Palestinian president Mahmoud Abbas. A Palestinian presidential election is scheduled for later this year. File photograph: Alaa Badarneh/Pool/AFP via Getty Images

Palestinian president Mahmoud Abbas. A Palestinian presidential election is scheduled for later this year. File photograph: Alaa Badarneh/Pool/AFP via Getty Images

 

Palestinian elections scheduled for this year are meant to inject democratic legitimacy into the discredited Palestinian leadership as domestic support has waned, the Biden administration has taken over in Washington, and “normalisation” agreements have undermined the traditional Arab refusal to deal with Israel until Palestinians have self-determination.

President Mahmoud Abbas of the Fatah party has decreed parliamentary elections in May, a presidential poll in July and a first-ever vote for the National Council (the Palestine Liberation Organisation’s legislative body) in August. Rival group Hamas’s political bureau chief Ismail Haniyeh has agreed to the votes. Both Mr Abbas and Mr Haniyeh took power in 2005 ahead of the last parliamentary poll in 2006, which Mr Haniyeh’s Hamas rather than Mr Abbas’s Fatah won, creating the ongoing political and territorial division between the Palestinian territories of the West Bank and Hamas-governed Gaza.

Renewal of legitimacy is essential. Abbas (85), whose term in office expired in 2009, has not stated his intentions, but Fatah expects to retain the presidency. Haniyeh (59), who ceded power in Gaza in 2017 and lives in exile, is determined to ensure that Hamas will have a role going forward.

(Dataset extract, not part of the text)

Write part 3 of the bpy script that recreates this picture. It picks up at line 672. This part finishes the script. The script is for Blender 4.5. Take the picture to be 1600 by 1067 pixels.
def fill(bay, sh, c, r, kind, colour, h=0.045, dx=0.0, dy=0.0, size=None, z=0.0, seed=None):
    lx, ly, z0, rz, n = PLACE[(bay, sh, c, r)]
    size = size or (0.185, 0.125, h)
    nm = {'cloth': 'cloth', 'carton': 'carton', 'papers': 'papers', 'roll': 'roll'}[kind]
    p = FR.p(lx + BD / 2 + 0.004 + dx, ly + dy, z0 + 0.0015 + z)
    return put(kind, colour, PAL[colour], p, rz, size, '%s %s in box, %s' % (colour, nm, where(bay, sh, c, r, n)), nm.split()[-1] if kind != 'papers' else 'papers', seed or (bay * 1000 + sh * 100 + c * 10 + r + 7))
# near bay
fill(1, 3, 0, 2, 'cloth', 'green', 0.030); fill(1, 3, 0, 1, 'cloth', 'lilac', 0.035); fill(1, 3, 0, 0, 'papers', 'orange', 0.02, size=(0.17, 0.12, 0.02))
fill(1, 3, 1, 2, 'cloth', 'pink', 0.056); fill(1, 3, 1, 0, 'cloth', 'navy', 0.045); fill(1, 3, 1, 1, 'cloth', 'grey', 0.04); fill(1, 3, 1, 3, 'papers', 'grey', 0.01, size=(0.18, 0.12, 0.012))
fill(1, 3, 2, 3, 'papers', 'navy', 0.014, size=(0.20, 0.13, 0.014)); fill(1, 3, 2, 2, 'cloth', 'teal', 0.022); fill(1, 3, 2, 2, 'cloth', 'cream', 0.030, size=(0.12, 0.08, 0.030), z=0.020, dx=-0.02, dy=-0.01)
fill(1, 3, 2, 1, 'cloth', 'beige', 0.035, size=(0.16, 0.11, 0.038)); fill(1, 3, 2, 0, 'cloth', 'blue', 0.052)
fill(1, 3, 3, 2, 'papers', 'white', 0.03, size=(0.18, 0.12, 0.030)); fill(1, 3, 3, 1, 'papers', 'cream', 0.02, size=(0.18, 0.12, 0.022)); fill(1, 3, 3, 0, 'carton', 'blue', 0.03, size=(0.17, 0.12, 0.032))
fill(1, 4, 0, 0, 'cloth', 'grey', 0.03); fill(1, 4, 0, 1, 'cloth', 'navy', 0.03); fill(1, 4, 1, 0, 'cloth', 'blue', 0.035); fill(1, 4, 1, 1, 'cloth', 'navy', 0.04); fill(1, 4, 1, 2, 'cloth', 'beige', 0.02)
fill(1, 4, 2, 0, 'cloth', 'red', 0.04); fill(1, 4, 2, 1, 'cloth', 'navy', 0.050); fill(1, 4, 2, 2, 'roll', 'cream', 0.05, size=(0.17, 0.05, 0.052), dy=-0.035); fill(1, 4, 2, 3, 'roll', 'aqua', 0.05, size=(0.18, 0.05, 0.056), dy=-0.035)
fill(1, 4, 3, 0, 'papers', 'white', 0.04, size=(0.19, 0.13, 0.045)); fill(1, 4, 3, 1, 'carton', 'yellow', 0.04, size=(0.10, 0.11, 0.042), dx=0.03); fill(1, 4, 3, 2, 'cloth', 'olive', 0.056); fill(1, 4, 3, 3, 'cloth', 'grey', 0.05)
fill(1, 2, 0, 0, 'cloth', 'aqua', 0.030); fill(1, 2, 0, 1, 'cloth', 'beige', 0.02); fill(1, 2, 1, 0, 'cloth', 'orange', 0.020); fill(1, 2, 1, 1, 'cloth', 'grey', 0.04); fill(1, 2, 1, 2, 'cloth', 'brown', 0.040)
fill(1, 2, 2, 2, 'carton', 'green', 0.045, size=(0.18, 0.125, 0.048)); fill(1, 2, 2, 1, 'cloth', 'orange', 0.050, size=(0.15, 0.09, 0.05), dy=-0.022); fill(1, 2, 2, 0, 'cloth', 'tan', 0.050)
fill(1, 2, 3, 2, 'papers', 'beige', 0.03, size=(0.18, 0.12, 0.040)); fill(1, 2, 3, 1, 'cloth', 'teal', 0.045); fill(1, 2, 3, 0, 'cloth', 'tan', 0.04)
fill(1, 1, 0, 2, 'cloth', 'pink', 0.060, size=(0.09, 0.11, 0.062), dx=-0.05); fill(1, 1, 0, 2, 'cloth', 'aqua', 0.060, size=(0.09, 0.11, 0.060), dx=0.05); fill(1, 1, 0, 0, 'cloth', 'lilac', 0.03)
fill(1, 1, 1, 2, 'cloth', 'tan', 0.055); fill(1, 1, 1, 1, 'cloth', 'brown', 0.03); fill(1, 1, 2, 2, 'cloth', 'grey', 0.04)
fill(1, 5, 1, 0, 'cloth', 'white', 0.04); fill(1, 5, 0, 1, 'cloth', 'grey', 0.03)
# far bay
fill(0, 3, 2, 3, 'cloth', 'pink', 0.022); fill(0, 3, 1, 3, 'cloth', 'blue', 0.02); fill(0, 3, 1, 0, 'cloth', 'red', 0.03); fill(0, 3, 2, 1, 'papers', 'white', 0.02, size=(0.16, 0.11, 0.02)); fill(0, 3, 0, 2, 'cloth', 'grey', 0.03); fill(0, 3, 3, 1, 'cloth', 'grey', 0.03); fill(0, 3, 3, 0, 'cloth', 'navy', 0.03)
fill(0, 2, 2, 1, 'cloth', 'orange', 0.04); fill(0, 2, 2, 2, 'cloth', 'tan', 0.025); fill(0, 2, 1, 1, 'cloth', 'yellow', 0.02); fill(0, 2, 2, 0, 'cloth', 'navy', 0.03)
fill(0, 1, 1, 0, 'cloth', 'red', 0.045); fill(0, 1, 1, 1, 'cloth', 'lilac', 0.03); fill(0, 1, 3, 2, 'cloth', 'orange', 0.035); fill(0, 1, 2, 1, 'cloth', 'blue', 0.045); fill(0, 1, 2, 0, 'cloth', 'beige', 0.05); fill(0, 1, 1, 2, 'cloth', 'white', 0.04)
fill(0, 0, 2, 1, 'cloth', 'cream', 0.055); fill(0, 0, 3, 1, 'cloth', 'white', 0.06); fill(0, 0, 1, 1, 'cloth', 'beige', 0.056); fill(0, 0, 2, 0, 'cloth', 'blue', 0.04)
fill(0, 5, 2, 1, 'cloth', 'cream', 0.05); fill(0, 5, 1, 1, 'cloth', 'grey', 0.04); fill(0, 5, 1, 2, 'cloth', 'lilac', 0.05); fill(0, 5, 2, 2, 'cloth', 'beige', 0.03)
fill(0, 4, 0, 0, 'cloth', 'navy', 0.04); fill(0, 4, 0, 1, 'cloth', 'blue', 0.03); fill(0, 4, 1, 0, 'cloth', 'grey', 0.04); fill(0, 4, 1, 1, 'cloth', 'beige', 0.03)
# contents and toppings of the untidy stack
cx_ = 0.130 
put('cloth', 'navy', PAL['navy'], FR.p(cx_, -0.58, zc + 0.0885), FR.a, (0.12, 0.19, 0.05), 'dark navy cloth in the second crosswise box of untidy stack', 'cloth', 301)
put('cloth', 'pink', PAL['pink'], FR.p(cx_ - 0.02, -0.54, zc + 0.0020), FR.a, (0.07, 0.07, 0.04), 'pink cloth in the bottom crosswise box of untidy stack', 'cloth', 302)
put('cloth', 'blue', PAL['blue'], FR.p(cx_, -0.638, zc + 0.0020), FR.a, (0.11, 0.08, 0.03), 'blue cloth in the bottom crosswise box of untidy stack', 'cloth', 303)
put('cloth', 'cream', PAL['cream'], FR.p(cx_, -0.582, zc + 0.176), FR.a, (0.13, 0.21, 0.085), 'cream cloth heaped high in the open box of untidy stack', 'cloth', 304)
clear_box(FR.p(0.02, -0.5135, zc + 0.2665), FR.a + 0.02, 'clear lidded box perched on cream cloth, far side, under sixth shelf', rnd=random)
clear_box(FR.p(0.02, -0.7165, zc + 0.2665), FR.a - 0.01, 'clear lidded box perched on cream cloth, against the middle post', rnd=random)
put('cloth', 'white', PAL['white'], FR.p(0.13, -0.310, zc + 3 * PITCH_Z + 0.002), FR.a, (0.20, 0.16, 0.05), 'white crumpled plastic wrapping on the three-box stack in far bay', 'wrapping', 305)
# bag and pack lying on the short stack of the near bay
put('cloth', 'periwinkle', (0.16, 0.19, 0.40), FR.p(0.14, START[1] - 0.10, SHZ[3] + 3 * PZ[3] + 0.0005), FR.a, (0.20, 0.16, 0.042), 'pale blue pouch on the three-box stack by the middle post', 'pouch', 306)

The Palestinian legislature has not met since 2007, when Hamas ousted Fatah from Gaza. The National Council has always been comprised of nominees from Palestine Liberation Organisation factions rather than elected representatives. Hamas and Islamic Jihad have been excluded from the council and demand membership.

Palestinians blame Fatah for failing to deliver an independent state through negotiations and Hamas for mounting armed resistance to Israel’s occupation, as this has resulted in three wars, siege and blockade.

The inability of Fatah and Hamas to form a united front has created popular frustration with the ruling parties, which are also accused of mismanagement and corruption.

‘Two-state solution’

Palestinians hope a return to democracy will encourage the US to revive the “two-state solution” providing for a viable Palestinian state alongside Israel and prompt Arab regimes to halt normalisation agreements with Israel until it ceases settlement expansion and returns to negotiations.

Egypt has brokered agreement on mechanisms for the elections and the Palestinian election commission has been revived. Previous Palestinian presidential and legislative elections have been ruled free and fair by former US president Jimmy Carter, but if this is not the case in 2021 the elections will not be deemed legitimate by either Palestinians or outsiders.

Conducting elections could be difficult. They will not be held under a single authority unless the election commission has full authority in both the West Bank and Gaza. Israel has warned Hamas not to campaign in the West Bank and has barred Palestinian Jerusalemites from voting. They were previously permitted to cast ballots in the West Bank.

Palestinian commentators argue that Mr Abbas has promoted elections as a public relations ploy to appear democratic but will cancel them as he has done repeatedly before.